After leaving Florida she worked her way through hairdressing salons, eventually landing at the prestigious Antoine's at Saks Fifth Avenue in New York and Miami. Her future husband Floyd Odlum , founder of the Atlas Corporation and CEO of RKO , suggested she learn to fly. The logic was practical: a pilot could cover more sales territory faster for her cosmetics business.
She earned her pilot's license in three weeks.
Most people take months. Cochran absorbed it in three weeks and decided she wanted more. Within a few years she had her commercial license. Then she started racing. On September 23, 1938, her silver Seversky P-35 crossed the finish line of the Bendix Race , a 2,042-mile transcontinental sprint from Los Angeles to Cleveland , in eight hours, ten minutes, and thirty-one seconds. She won outright, not just in the women's category, and became the first pilot ever to complete the Bendix non-stop using an innovative fuel system of her own design. By 1938 she was considered the best female pilot in the United States, holding speed, altitude, and distance records and winning the Harmon Trophy , the most prestigious award in American aviation , five times. She was friends with Amelia Earhart. She was also building a cosmetics empire wealthy enough to fund her flying career entirely on her own terms.
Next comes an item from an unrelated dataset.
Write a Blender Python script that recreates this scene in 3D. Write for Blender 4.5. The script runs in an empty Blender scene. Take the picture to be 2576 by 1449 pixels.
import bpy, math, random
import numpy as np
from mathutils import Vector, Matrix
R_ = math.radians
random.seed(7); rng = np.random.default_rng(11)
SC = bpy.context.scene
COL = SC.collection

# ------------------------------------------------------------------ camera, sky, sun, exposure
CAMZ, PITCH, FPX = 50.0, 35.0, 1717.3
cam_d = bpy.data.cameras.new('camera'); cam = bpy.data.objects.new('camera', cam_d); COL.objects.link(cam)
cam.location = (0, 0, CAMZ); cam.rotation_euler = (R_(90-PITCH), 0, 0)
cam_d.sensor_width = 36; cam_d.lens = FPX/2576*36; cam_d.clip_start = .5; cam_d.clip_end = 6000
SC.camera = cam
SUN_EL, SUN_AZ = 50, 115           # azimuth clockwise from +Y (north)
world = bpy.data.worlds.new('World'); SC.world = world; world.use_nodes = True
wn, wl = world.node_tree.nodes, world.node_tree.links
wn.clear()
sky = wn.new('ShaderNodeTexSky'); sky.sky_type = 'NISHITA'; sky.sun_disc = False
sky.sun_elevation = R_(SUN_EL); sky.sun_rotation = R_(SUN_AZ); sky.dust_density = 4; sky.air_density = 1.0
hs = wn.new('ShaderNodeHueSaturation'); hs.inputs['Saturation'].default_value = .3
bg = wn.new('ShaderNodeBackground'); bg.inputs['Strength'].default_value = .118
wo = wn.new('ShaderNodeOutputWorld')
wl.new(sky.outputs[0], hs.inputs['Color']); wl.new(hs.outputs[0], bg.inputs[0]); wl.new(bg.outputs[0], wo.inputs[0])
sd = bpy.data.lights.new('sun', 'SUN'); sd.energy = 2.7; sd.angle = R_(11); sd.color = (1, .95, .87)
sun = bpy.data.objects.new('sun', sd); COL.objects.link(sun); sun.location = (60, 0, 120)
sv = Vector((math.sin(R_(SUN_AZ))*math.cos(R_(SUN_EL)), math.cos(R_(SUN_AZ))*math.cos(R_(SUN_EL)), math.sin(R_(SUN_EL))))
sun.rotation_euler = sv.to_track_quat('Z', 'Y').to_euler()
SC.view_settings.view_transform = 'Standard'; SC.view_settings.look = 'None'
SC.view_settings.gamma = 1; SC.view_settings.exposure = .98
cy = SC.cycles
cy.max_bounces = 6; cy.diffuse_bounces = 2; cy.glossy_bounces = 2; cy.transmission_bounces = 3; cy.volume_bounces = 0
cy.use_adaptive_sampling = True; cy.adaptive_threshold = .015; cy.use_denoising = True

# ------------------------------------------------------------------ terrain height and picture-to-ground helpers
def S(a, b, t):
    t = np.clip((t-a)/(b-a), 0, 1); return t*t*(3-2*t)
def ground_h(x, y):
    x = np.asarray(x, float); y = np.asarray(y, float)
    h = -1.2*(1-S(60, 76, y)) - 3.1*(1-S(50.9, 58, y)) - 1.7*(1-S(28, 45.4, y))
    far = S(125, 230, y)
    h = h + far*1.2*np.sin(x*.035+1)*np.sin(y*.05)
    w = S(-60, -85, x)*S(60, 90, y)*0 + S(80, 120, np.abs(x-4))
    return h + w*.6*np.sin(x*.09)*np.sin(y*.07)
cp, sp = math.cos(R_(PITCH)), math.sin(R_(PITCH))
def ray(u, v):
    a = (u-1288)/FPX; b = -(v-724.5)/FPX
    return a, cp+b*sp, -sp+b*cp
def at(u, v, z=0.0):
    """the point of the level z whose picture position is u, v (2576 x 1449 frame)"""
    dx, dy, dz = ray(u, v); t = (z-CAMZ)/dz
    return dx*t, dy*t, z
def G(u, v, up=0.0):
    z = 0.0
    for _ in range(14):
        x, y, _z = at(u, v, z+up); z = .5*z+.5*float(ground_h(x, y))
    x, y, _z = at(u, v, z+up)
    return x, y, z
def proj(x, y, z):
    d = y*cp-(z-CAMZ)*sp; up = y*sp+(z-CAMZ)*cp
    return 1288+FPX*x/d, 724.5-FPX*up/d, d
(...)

She described her ambitions simply: "I might have been born in a hovel, but I determined to travel with the wind and the stars."
When Germany began rolling across Europe, Cochran was paying attention. In June 1941 she became the first woman to fly a bomber across the Atlantic — a Lockheed Hudson from North America to England — and brought 25 American women pilots with her to train and fly for the British Air Transport Auxiliary. While she was there, President Roosevelt asked her to study whether a similar program could be built in the United States. She already knew the answer.
Back home, Cochran went to General Hap Arnold with a proposal: train civilian women pilots to fly military aircraft domestically, freeing male pilots for combat. Arnold sent her to Sweetwater, Texas, to make it happen. She built Avenger Field as a training base from scratch, started the first class in November 1942, and on July 5, 1943, her program merged with Nancy Harkness Love's Women's Auxiliary Ferrying Squadron to form the Women Airforce Service Pilots — the WASP — with Cochran as director.
Under her command, 1,074 women flew over 60 million miles. They ferried every aircraft in the Army Air Forces inventory including B-17 and B-29 bombers. They towed targets for live gunnery practice. They served as test pilots at repair depots. They trained navigators and bombardiers. In January 1944, the War Department confirmed it officially: the WASP had a lower fatal and non-fatal accident rate than their male counterparts.
It didn't matter. By late 1944 the tide of the war had shifted. Fewer combat pilots were being lost. Male pilots competing for domestic assignments organized against the WASP, lobbied Congress, and argued the women weren't needed. On December 20, 1944, the WASP were disbanded. The women were sent home at their own expense with no military status, no veterans' benefits, and no military funerals for the 38 who died in service. It would take 33 years — and a hard-fought lobbying campaign by the surviving WASP veterans, with Senator Barry Goldwater as their champion in Congress — before President Jimmy Carter signed the bill granting them the military status they had earned. Goldwater had flown alongside WASP pilots as a ferry pilot during the war and never forgot what they had done.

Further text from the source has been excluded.